Ecohing similar sentiments, Dhiren Tharwani, Director - Tharwani Realty, said that the government's commitment to develop urban infrastructure through the Rs 1 lakh crore Urban Challenge Fund, and capex-linked loans of Rs 1.5 lakh crore for FY26, this budget offers a promising opportunity to the real estate sector.

"We welcome these initiatives that will spur much-needed growth in city redevelopments and enhancement of existing infrastructure. The emphasis on urban renewal is a move in the right direction toward making cities more smart and sustainable and we look forward to joining this transformative journey with innovative, future-ready developments," he added.

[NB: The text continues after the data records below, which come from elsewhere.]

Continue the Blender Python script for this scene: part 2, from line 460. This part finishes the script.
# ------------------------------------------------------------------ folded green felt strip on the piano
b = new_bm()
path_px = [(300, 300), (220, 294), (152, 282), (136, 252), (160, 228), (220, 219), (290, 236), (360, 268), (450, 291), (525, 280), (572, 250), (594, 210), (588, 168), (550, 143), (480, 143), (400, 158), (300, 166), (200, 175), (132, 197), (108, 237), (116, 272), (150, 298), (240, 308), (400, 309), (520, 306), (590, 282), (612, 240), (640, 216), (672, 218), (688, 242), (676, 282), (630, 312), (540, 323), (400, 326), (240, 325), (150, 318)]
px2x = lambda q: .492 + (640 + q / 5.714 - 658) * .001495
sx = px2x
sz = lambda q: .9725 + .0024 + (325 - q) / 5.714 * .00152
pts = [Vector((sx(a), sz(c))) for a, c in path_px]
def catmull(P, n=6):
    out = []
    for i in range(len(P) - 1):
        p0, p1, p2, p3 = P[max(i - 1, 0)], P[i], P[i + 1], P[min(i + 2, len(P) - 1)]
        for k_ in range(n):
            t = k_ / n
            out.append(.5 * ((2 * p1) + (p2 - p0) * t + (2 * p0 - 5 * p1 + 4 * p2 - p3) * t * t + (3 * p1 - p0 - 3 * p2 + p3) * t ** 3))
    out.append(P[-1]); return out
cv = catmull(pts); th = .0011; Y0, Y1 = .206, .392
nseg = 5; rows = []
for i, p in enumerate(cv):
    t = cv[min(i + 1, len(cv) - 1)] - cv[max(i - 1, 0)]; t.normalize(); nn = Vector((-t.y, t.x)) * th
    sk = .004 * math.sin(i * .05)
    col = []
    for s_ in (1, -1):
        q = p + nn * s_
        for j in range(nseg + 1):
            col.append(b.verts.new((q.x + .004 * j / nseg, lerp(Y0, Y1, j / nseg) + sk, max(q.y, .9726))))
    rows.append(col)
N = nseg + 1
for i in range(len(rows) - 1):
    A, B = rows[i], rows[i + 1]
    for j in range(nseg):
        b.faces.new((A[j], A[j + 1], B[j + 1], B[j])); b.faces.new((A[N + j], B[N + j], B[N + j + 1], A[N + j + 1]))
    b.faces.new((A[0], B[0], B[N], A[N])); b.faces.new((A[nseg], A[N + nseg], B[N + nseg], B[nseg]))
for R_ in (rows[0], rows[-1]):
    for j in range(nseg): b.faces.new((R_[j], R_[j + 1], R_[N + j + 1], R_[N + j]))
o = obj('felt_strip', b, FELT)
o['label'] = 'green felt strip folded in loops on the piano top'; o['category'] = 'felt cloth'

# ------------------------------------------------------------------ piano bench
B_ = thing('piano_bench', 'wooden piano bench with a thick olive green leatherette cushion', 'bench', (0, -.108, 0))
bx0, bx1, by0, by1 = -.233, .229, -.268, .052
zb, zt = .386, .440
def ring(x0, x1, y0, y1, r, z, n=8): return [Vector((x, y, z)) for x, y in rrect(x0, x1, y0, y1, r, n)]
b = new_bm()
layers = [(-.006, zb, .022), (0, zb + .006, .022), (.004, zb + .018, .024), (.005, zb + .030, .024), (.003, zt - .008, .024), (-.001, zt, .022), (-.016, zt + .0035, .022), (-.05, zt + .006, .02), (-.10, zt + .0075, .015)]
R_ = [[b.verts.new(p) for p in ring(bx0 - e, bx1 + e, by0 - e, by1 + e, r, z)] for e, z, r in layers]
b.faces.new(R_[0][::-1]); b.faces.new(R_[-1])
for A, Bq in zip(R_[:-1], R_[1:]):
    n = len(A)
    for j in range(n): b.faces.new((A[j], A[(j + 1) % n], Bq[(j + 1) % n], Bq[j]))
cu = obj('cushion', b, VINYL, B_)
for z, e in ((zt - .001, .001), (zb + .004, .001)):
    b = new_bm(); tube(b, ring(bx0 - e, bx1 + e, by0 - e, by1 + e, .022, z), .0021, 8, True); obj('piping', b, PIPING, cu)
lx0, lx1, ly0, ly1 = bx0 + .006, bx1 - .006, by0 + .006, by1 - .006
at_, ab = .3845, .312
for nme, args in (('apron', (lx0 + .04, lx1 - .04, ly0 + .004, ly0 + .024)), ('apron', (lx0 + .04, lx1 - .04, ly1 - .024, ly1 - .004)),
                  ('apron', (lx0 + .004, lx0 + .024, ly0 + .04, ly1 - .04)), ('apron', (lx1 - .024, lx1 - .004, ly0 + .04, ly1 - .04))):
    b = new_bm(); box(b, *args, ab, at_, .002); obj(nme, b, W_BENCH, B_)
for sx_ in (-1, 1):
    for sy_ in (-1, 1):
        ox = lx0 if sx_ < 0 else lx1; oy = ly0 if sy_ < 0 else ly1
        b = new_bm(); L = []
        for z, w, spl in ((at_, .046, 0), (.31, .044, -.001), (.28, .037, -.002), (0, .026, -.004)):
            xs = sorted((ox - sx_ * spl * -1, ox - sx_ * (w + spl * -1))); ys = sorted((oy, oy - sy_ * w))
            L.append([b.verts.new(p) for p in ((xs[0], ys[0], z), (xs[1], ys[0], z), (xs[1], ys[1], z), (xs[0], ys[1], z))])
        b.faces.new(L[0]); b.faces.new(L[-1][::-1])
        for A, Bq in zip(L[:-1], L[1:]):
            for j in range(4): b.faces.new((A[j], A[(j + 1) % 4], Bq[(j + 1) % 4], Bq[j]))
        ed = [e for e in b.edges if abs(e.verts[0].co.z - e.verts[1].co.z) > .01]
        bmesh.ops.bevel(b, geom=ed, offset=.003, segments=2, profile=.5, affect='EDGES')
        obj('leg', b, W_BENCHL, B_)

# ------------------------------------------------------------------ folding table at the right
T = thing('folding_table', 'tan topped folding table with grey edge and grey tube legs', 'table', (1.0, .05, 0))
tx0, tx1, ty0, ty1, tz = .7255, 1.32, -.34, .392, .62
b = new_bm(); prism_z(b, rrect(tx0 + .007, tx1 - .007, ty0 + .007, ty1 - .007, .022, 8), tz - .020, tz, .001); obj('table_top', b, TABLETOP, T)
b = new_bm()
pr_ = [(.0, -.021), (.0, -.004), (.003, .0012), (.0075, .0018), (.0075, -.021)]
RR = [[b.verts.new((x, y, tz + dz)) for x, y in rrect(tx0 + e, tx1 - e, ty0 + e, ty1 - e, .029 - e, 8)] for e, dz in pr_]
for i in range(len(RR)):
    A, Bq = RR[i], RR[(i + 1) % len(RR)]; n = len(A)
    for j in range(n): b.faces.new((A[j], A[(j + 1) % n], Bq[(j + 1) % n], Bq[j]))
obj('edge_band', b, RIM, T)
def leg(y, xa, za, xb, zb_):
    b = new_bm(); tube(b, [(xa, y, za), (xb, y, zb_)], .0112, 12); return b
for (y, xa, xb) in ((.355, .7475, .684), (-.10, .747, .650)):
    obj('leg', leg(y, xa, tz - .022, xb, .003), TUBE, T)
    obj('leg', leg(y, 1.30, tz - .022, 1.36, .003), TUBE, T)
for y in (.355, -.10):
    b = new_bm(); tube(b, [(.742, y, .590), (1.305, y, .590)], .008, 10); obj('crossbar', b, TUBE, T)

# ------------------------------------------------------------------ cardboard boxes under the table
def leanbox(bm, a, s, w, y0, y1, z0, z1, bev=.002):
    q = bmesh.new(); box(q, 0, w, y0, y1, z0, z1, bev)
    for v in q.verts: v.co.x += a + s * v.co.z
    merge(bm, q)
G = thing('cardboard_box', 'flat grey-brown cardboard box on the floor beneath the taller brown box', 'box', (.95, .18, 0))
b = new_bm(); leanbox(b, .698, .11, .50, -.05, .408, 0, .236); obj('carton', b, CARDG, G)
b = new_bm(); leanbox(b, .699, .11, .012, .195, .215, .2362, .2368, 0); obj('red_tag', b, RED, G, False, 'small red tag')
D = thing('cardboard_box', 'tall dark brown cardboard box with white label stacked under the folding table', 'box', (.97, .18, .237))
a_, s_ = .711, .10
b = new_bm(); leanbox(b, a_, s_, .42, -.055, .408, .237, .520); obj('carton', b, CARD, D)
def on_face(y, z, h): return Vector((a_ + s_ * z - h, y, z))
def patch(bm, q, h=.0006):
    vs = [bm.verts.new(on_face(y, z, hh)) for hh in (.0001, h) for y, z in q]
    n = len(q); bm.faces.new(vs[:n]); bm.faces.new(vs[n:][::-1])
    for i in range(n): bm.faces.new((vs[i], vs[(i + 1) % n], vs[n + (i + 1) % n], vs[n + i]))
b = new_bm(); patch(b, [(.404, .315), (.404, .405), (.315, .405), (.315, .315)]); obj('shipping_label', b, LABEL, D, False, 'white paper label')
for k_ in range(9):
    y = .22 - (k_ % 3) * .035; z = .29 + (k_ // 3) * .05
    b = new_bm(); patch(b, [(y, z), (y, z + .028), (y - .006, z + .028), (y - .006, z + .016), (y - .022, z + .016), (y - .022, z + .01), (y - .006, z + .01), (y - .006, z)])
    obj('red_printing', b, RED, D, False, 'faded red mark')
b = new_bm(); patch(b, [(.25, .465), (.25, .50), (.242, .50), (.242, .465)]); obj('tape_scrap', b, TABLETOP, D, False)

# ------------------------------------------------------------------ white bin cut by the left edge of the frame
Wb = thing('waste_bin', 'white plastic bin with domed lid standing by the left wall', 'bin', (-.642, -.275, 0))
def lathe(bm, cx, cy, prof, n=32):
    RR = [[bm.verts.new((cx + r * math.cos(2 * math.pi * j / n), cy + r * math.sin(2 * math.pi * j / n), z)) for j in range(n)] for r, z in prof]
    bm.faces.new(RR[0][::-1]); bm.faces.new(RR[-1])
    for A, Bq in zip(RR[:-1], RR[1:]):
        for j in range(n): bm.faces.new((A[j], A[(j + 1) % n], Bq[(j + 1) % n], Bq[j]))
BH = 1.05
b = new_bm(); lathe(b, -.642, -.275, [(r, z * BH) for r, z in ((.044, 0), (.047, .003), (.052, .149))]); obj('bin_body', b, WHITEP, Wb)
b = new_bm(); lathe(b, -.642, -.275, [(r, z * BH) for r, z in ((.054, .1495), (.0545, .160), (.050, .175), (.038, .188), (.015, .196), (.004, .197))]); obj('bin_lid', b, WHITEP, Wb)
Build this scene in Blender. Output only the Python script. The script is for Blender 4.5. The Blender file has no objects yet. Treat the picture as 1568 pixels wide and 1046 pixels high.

Ashish Bhutani, CEO - Bhutani Infra, said that the Budget 2025 reinforces India's commitment to urban transformation and infrastructure​ growth.

"The Rs 1 lakh crore Urban Challenge Fund and Rs 1.5 lakh crore interest-free loans for​ capex will unlock new opportunities for real estate and city development like Noida. The​ push for PPP projects and the upcoming Investment Friendly Index for states signal a more​ structured and investor-friendly approach. For Noida, a thriving commercial hub, these initiatives will drive demand, attract global investors, and accelerate sustainable urban development. The new valuation rule for self-occupied properties boosts real estate sentiment, while the hike in the TDS threshold for rent​ to Rs 6 lakh eases compliance and benefits both landlords and tenants. This budget lays a strong foundation for future-ready cities, making real estate and infrastructure a key driver of India's growth story. We look forward to leveraging these opportunities to create world-class commercial spaces," Bhutani added.